Scripts that build scenes
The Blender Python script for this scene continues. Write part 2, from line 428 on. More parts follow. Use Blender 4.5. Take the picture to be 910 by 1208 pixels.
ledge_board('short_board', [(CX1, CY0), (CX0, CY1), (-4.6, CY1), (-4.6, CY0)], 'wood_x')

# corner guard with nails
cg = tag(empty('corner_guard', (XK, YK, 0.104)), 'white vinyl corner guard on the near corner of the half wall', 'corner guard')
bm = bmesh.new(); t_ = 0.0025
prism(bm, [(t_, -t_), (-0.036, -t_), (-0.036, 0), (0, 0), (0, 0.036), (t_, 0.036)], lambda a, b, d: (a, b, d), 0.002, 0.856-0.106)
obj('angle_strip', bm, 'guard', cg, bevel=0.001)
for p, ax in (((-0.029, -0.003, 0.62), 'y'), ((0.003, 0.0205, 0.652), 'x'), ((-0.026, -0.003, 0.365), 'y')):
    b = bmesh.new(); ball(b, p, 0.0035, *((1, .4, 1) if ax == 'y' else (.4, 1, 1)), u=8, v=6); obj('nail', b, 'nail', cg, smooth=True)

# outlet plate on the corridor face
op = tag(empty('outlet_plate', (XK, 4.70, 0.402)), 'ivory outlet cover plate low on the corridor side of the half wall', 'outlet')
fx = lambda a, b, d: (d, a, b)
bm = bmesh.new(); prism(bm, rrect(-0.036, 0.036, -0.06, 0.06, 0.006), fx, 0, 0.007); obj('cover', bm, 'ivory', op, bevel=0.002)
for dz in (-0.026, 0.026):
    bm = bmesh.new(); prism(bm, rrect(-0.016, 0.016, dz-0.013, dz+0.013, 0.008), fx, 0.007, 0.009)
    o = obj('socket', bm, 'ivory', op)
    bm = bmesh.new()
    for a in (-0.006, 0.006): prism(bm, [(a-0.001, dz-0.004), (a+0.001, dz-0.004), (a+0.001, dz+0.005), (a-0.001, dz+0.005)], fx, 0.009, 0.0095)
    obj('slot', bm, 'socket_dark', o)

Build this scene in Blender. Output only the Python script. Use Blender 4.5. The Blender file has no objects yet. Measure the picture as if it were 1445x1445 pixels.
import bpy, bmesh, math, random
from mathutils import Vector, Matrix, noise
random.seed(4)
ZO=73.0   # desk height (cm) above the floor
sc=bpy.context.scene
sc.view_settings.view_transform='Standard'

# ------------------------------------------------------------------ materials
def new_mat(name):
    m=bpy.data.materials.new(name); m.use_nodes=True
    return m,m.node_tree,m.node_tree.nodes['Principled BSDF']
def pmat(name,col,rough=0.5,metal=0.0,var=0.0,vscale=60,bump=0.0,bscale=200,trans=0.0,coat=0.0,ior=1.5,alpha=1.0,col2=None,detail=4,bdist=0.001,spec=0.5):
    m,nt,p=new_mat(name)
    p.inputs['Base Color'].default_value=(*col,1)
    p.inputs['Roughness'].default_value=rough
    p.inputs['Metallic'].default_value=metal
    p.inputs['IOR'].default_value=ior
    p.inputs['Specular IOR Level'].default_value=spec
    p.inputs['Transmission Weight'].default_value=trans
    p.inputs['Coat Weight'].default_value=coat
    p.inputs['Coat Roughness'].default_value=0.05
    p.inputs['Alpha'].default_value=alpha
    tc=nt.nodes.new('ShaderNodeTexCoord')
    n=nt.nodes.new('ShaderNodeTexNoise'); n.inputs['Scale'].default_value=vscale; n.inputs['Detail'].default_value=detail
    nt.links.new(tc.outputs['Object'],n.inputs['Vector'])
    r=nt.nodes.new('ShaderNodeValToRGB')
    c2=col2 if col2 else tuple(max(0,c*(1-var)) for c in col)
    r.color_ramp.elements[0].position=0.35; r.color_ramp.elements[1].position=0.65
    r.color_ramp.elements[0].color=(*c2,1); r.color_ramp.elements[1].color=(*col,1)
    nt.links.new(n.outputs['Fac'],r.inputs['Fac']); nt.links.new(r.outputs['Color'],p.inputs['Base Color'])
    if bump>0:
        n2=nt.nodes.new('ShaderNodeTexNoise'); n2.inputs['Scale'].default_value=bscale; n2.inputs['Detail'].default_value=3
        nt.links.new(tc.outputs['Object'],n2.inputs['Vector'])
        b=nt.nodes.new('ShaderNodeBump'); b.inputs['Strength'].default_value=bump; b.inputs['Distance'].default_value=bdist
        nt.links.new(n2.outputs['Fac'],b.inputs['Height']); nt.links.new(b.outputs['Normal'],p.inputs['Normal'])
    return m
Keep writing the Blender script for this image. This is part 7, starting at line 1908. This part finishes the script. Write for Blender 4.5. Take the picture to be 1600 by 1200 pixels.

DESCRIPTION OF THE TASK: Each record should come back exactly as written.

SOLUTION TO THIS TASK:
The Blender Python script for this scene continues. Write part 2, from line 428 on. More parts follow. Use Blender 4.5. Take the picture to be 910 by 1208 pixels.
ledge_board('short_board', [(CX1, CY0), (CX0, CY1), (-4.6, CY1), (-4.6, CY0)], 'wood_x')

# corner guard with nails
cg = tag(empty('corner_guard', (XK, YK, 0.104)), 'white vinyl corner guard on the near corner of the half wall', 'corner guard')
bm = bmesh.new(); t_ = 0.0025
prism(bm, [(t_, -t_), (-0.036, -t_), (-0.036, 0), (0, 0), (0, 0.036), (t_, 0.036)], lambda a, b, d: (a, b, d), 0.002, 0.856-0.106)
obj('angle_strip', bm, 'guard', cg, bevel=0.001)
for p, ax in (((-0.029, -0.003, 0.62), 'y'), ((0.003, 0.0205, 0.652), 'x'), ((-0.026, -0.003, 0.365), 'y')):
    b = bmesh.new(); ball(b, p, 0.0035, *((1, .4, 1) if ax == 'y' else (.4, 1, 1)), u=8, v=6); obj('nail', b, 'nail', cg, smooth=True)

# outlet plate on the corridor face
op = tag(empty('outlet_plate', (XK, 4.70, 0.402)), 'ivory outlet cover plate low on the corridor side of the half wall', 'outlet')
fx = lambda a, b, d: (d, a, b)
bm = bmesh.new(); prism(bm, rrect(-0.036, 0.036, -0.06, 0.06, 0.006), fx, 0, 0.007); obj('cover', bm, 'ivory', op, bevel=0.002)
for dz in (-0.026, 0.026):
    bm = bmesh.new(); prism(bm, rrect(-0.016, 0.016, dz-0.013, dz+0.013, 0.008), fx, 0.007, 0.009)
    o = obj('socket', bm, 'ivory', op)
    bm = bmesh.new()
    for a in (-0.006, 0.006): prism(bm, [(a-0.001, dz-0.004), (a+0.001, dz-0.004), (a+0.001, dz+0.005), (a-0.001, dz+0.005)], fx, 0.009, 0.0095)
    obj('slot', bm, 'socket_dark', o)

Build this scene in Blender. Output only the Python script. Use Blender 4.5. The Blender file has no objects yet. Measure the picture as if it were 1445x1445 pixels.
import bpy, bmesh, math, random
from mathutils import Vector, Matrix, noise
random.seed(4)
ZO=73.0   # desk height (cm) above the floor
sc=bpy.context.scene
sc.view_settings.view_transform='Standard'

# ------------------------------------------------------------------ materials
def new_mat(name):
    m=bpy.data.materials.new(name); m.use_nodes=True
    return m,m.node_tree,m.node_tree.nodes['Principled BSDF']
def pmat(name,col,rough=0.5,metal=0.0,var=0.0,vscale=60,bump=0.0,bscale=200,trans=0.0,coat=0.0,ior=1.5,alpha=1.0,col2=None,detail=4,bdist=0.001,spec=0.5):
    m,nt,p=new_mat(name)
    p.inputs['Base Color'].default_value=(*col,1)
    p.inputs['Roughness'].default_value=rough
    p.inputs['Metallic'].default_value=metal
    p.inputs['IOR'].default_value=ior
    p.inputs['Specular IOR Level'].default_value=spec
    p.inputs['Transmission Weight'].default_value=trans
    p.inputs['Coat Weight'].default_value=coat
    p.inputs['Coat Roughness'].default_value=0.05
    p.inputs['Alpha'].default_value=alpha
    tc=nt.nodes.new('ShaderNodeTexCoord')
    n=nt.nodes.new('ShaderNodeTexNoise'); n.inputs['Scale'].default_value=vscale; n.inputs['Detail'].default_value=detail
    nt.links.new(tc.outputs['Object'],n.inputs['Vector'])
    r=nt.nodes.new('ShaderNodeValToRGB')
    c2=col2 if col2 else tuple(max(0,c*(1-var)) for c in col)
    r.color_ramp.elements[0].position=0.35; r.color_ramp.elements[1].position=0.65
    r.color_ramp.elements[0].color=(*c2,1); r.color_ramp.elements[1].color=(*col,1)
    nt.links.new(n.outputs['Fac'],r.inputs['Fac']); nt.links.new(r.outputs['Color'],p.inputs['Base Color'])
    if bump>0:
        n2=nt.nodes.new('ShaderNodeTexNoise'); n2.inputs['Scale'].default_value=bscale; n2.inputs['Detail'].default_value=3
        nt.links.new(tc.outputs['Object'],n2.inputs['Vector'])
        b=nt.nodes.new('ShaderNodeBump'); b.inputs['Strength'].default_value=bump; b.inputs['Distance'].default_value=bdist
        nt.links.new(n2.outputs['Fac'],b.inputs['Height']); nt.links.new(b.outputs['Normal'],p.inputs['Normal'])
    return m
Keep writing the Blender script for this image. This is part 7, starting at line 1908. This part finishes the script. Write for Blender 4.5. Take the picture to be 1600 by 1200 pixels.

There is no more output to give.